### Collected data
= = =

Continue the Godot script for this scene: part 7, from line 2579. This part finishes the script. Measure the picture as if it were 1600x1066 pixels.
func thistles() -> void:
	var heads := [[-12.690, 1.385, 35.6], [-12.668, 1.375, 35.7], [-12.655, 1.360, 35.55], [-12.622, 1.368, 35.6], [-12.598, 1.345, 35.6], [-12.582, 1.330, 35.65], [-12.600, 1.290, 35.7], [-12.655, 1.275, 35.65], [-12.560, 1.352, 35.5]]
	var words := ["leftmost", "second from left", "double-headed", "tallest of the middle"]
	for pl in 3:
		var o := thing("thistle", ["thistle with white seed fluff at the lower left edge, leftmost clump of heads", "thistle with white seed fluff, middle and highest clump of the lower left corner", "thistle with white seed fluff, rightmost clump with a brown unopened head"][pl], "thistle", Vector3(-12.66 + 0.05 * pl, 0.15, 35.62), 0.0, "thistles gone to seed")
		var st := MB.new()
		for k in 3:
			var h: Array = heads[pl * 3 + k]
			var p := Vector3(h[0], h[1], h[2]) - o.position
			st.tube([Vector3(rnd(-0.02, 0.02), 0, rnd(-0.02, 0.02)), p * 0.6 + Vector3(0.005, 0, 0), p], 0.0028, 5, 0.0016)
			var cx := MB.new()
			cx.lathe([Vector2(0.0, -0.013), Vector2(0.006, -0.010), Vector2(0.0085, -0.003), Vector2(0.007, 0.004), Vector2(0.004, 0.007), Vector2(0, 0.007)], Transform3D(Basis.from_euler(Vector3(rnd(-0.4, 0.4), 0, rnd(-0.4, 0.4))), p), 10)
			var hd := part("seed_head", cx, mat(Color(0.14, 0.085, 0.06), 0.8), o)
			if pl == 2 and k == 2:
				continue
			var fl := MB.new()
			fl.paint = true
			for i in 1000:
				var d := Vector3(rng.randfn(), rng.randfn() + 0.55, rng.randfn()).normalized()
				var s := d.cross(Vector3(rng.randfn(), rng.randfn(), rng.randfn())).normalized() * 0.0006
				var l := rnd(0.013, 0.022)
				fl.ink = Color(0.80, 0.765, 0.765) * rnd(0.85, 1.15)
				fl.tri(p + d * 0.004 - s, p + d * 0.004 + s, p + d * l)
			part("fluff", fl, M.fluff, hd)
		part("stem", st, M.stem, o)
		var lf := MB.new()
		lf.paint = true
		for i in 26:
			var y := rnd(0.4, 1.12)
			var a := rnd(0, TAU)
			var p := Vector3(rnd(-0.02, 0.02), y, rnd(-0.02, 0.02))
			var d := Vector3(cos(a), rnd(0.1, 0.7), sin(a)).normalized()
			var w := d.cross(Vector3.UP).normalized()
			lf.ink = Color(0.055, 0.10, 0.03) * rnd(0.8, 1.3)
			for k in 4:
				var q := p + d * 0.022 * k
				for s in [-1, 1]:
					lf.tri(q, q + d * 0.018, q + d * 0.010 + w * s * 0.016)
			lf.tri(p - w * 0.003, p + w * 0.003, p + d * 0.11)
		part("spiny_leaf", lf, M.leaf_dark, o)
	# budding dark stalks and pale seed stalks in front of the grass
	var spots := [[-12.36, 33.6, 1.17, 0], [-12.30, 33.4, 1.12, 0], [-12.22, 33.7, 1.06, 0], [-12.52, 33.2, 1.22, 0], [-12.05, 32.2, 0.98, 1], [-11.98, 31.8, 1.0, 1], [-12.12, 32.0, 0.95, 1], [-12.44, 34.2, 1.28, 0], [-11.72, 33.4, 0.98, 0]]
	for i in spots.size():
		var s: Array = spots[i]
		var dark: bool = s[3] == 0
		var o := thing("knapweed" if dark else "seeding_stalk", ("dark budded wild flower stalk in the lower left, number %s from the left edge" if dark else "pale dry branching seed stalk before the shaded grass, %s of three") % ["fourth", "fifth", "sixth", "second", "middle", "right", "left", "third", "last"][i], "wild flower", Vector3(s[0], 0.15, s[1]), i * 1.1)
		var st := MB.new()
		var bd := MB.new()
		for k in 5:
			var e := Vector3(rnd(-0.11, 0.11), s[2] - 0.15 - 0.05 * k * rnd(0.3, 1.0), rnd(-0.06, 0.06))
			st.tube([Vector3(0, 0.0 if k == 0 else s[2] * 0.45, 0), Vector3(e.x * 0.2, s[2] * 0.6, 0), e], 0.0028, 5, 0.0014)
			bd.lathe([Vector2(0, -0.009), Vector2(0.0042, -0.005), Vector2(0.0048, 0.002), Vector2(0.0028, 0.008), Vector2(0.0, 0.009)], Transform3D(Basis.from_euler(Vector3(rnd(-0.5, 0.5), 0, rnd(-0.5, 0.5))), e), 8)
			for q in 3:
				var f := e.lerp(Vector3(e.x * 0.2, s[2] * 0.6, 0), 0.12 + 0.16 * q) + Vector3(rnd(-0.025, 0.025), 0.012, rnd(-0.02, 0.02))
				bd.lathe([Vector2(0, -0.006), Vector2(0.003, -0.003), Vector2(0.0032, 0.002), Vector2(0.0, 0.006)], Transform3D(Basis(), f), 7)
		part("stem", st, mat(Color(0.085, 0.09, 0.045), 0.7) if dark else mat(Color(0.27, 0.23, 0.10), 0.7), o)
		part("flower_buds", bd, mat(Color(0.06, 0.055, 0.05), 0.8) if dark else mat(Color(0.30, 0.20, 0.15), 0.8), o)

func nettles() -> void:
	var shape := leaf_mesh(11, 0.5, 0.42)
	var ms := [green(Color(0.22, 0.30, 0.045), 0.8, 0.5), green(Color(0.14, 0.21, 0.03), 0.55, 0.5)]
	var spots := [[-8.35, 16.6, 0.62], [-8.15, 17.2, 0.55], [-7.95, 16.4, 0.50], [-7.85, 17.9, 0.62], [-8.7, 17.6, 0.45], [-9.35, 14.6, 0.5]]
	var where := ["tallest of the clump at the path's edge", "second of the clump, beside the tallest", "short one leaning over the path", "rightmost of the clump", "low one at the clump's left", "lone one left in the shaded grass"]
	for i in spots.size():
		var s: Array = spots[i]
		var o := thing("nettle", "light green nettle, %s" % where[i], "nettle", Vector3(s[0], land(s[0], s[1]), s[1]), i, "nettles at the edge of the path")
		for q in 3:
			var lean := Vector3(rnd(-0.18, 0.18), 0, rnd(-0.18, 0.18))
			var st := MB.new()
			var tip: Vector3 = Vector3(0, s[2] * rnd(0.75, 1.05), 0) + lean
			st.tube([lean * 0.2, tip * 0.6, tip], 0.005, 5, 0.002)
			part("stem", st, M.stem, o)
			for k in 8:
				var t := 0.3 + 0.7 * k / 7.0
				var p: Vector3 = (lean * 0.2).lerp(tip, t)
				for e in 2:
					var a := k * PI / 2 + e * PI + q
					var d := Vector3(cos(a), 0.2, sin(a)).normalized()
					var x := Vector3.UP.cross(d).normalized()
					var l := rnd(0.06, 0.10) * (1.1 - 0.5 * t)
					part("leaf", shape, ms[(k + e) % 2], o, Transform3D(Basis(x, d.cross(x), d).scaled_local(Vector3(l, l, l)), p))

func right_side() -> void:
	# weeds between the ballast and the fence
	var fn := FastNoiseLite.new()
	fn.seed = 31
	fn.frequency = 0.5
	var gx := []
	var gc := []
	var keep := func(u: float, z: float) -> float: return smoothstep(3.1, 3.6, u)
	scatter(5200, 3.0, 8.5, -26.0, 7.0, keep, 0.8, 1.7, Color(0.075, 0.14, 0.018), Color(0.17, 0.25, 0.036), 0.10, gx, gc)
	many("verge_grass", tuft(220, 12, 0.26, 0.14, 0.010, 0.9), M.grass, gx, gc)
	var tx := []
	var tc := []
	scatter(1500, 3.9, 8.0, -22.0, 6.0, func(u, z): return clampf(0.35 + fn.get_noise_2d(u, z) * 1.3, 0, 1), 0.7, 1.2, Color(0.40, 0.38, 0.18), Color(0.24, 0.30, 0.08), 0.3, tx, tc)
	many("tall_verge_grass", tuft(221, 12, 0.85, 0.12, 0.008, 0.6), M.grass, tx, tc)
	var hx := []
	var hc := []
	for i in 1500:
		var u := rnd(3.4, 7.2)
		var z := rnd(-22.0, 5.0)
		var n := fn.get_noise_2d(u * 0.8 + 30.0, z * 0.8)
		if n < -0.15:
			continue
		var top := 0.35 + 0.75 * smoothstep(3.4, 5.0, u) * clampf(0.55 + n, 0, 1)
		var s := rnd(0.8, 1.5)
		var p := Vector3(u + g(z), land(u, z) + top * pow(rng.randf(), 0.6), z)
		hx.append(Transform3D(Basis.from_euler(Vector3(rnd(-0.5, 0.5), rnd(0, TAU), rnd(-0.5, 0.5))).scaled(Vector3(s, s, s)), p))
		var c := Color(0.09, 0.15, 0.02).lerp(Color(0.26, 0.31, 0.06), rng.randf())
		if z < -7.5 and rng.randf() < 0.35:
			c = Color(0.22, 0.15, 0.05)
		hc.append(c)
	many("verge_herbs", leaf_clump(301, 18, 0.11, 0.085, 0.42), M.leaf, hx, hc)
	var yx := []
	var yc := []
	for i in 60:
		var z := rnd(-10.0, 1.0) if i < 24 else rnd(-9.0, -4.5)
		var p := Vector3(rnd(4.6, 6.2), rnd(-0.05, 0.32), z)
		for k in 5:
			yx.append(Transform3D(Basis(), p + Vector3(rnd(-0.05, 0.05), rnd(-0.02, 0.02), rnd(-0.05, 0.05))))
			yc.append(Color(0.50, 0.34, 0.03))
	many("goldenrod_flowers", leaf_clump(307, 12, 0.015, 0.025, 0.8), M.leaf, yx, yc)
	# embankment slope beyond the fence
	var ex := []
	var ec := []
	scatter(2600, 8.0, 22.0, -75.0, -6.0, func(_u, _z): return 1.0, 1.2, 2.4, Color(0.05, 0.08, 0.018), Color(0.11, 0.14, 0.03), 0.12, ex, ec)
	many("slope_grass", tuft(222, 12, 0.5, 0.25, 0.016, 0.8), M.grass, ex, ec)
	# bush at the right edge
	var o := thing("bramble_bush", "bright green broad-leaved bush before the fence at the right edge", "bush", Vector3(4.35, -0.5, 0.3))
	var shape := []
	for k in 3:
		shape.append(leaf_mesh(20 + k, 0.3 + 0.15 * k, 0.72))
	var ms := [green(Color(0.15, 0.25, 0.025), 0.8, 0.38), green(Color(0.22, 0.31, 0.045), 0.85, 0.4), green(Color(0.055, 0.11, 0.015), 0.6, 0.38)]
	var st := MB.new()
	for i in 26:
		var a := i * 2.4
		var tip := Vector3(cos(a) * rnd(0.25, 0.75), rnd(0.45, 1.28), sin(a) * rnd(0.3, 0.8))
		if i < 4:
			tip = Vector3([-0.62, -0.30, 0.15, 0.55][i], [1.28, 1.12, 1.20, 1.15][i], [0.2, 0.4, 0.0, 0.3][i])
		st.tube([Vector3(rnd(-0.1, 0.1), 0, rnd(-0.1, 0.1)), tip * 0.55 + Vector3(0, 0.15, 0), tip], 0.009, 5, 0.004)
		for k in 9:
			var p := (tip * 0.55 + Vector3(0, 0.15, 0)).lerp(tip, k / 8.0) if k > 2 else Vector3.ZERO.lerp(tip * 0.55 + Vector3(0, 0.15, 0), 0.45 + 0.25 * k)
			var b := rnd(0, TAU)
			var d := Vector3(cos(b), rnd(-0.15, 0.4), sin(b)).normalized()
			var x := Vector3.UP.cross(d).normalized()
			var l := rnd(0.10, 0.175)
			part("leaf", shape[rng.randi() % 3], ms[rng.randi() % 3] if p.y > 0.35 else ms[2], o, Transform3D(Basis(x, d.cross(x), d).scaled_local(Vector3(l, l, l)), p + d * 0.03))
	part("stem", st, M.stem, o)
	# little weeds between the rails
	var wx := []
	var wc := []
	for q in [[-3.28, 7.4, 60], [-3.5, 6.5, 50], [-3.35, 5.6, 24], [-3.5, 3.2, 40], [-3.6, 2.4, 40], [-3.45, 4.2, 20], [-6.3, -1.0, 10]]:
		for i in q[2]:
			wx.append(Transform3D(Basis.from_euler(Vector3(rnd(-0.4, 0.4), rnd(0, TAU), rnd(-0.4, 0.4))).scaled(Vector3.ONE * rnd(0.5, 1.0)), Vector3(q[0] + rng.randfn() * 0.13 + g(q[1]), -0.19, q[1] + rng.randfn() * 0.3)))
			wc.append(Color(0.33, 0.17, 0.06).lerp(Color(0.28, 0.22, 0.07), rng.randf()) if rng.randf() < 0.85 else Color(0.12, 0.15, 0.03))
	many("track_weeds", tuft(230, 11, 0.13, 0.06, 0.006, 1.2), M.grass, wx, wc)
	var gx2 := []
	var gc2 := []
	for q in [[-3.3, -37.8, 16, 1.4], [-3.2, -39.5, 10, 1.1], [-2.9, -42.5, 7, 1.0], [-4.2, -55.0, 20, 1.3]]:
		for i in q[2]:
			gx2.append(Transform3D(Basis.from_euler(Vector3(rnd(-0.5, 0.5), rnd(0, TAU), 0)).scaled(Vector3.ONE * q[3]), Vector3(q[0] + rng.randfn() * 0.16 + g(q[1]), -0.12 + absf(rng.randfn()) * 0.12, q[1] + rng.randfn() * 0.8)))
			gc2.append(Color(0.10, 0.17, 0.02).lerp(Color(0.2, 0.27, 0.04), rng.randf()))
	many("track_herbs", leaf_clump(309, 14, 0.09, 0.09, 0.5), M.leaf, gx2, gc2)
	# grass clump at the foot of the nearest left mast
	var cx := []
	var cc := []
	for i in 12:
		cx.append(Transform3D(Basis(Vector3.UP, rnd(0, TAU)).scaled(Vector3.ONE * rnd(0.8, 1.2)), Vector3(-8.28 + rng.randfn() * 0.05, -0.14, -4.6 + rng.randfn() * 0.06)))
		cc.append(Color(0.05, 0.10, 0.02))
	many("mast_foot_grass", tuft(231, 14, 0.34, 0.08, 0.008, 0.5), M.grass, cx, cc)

= = =

### Written task
Write out only the final block of lines, starting at the line with "p + d * 0.03))" and running to the end of the material.

### Response for this exercise
			part("leaf", shape[rng.randi() % 3], ms[rng.randi() % 3] if p.y > 0.35 else ms[2], o, Transform3D(Basis(x, d.cross(x), d).scaled_local(Vector3(l, l, l)), p + d * 0.03))
	part("stem", st, M.stem, o)
	# little weeds between the rails
	var wx := []
	var wc := []
	for q in [[-3.28, 7.4, 60], [-3.5, 6.5, 50], [-3.35, 5.6, 24], [-3.5, 3.2, 40], [-3.6, 2.4, 40], [-3.45, 4.2, 20], [-6.3, -1.0, 10]]:
		for i in q[2]:
			wx.append(Transform3D(Basis.from_euler(Vector3(rnd(-0.4, 0.4), rnd(0, TAU), rnd(-0.4, 0.4))).scaled(Vector3.ONE * rnd(0.5, 1.0)), Vector3(q[0] + rng.randfn() * 0.13 + g(q[1]), -0.19, q[1] + rng.randfn() * 0.3)))
			wc.append(Color(0.33, 0.17, 0.06).lerp(Color(0.28, 0.22, 0.07), rng.randf()) if rng.randf() < 0.85 else Color(0.12, 0.15, 0.03))
	many("track_weeds", tuft(230, 11, 0.13, 0.06, 0.006, 1.2), M.grass, wx, wc)
	var gx2 := []
	var gc2 := []
	for q in [[-3.3, -37.8, 16, 1.4], [-3.2, -39.5, 10, 1.1], [-2.9, -42.5, 7, 1.0], [-4.2, -55.0, 20, 1.3]]:
		for i in q[2]:
			gx2.append(Transform3D(Basis.from_euler(Vector3(rnd(-0.5, 0.5), rnd(0, TAU), 0)).scaled(Vector3.ONE * q[3]), Vector3(q[0] + rng.randfn() * 0.16 + g(q[1]), -0.12 + absf(rng.randfn()) * 0.12, q[1] + rng.randfn() * 0.8)))
			gc2.append(Color(0.10, 0.17, 0.02).lerp(Color(0.2, 0.27, 0.04), rng.randf()))
	many("track_herbs", leaf_clump(309, 14, 0.09, 0.09, 0.5), M.leaf, gx2, gc2)
	# grass clump at the foot of the nearest left mast
	var cx := []
	var cc := []
	for i in 12:
		cx.append(Transform3D(Basis(Vector3.UP, rnd(0, TAU)).scaled(Vector3.ONE * rnd(0.8, 1.2)), Vector3(-8.28 + rng.randfn() * 0.05, -0.14, -4.6 + rng.randfn() * 0.06)))
		cc.append(Color(0.05, 0.10, 0.02))
	many("mast_foot_grass", tuft(231, 14, 0.34, 0.08, 0.008, 0.5), M.grass, cx, cc)